My earliest recollection of having a buddy was in summer camp during swim period. For anyone who swam in the deep water they assigned you to a buddy. The rules were to stay close to your buddy while in the water. There probably were other rules as well. I don’t recall. It is obvious to me now, 40 years later, that this was a sensible solution to having a limited number of lifeguards, who had a limited ability to monitor all the campers who were in the water.
We in educational technology have a limited number of staff and the staff probably shouldn’t be the only people the instructor interacts with as she works through her teaching program and how to effectively use learning technology to enhance that program. Beyond the scarce resource issue teaching, unlike swimming, is highly situated, and a good buddy understands the situation as well as the general premise. So in many ways a teaching buddy is better than and interaction with the staff, because the teaching buddy shares certain affinities and hence can offer more critical and valued feedback. Yet interaction with staff is better than doing everything on one’s own (though some self-experimentation is obviously to be encouraged). So what I’m asking is whether we can improve upon the status quo, not do away with it altogether.
Faculty who are experienced may very well use former students as teaching buddies. Indeed, one reason I favor inward looking service learning is that it enables a buddy system to develop between the instructor and former students. But what about new instructors? Who should be their buddy? How do they find their buddy?
In the old days when we used to give out campus $$$ to instructors to attend summer faculty development workshops, we encouraged them to come in groups of their own creation, so the buddy system was built into the workshop activity. Some of these folks would have done this without campus insistence, because they were planning a substantial roll out with technology at the departmental level. But in other cases the campus stipulation (we didn’t rule out individuals but said that groups were favored in getting selected for the activities) did cause a group environment where it otherwise wouldn’t have occurred and based on some follow up interviews, we know that was reasonably successful.
We are long past the days where we give out $$$ at the campus level for any activity that entails faculty development. At best, we might give out a free (er, subsidized) lunch during one of our workshops. Can we nonetheless find a mechanism so that new instructors have a buddy? After all, almost any interesting use of online technology for teaching involves communication of some sort. You can’t really try that out with just yourself. You need somebody else. For example, yesterday I did a little test of Microsoft OneNote’s Shared Session capabilities. (This was one way of having the TA with the Tablet PC to readily be able to communicate without a bunch of setup in advance and in many respects is an improvement over online White boards.) I needed to use a colleague in Econ whom I knew had the OneNote software to conduct the test.
This is a question that I think important and for which I don’t have an obvious answer. There are some easy cases. In departments that bring in multiple junior faculty in one year, there is a potential group for a buddy system. And something similar might happen with new faculty who are in different departments but who have a common appointment in some interdisciplinary center.

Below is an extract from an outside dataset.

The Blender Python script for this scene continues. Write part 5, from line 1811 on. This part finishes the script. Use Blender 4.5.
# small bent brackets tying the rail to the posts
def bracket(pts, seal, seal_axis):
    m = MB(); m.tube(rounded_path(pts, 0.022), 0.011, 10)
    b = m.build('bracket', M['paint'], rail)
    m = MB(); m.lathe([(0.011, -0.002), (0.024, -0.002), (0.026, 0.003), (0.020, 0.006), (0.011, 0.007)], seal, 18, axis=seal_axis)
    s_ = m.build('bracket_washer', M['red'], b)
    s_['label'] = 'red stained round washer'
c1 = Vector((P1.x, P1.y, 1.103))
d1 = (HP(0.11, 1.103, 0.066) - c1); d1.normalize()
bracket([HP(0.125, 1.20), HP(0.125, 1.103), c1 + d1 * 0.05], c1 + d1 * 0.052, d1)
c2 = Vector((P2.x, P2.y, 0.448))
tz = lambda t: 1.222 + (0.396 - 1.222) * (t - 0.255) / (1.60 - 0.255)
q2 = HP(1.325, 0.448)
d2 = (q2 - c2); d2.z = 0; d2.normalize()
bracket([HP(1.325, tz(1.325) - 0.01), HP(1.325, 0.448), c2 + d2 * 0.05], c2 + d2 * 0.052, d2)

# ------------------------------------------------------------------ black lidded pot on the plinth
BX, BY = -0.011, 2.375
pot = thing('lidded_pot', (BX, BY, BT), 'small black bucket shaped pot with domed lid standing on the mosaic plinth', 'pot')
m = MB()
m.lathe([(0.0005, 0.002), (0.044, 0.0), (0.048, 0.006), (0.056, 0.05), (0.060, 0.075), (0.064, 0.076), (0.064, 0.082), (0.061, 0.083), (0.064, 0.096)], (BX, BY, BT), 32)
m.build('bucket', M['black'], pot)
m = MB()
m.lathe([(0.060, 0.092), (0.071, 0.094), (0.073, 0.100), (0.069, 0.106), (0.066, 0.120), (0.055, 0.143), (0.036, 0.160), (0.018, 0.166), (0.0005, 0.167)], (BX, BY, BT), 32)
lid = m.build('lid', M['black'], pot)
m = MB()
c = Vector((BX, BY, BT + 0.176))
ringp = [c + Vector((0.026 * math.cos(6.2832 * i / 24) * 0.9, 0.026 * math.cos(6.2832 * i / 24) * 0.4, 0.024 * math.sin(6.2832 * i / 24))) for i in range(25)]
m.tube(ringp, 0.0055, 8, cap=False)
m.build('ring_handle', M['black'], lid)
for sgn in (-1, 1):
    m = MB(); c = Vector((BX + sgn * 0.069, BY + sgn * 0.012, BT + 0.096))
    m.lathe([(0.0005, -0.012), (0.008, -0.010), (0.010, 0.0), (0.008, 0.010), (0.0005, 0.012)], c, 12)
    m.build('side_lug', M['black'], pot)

But what about in the harder cases where there is only one junior hire in that department, possibly only one in several years? And on a different but related note, suppose it would be good for the faculty member to have a research buddy. Should the research buddy and the teaching buddy be one and the same? Or different? I should add here that our College of LAS has a teaching mentor program for new faculty and perhaps some of our other colleges have similar programs; I’m not sure. One might ask whether the teaching mentor and teaching buddy should be one and the same. (I think not, but I’d be prepared for the argument that if there is a teaching mentor than maybe the teaching buddy is less needed.)
Perhaps I’m just jealous of the president of eHarmony.com. He does a really smooth commercial. But, seriously, for faculty getting started with using technology in their teaching they would really benefit from having a peer who is at the same place as they are. Does it make sense for us to collect personal profile information from them so we can make a match?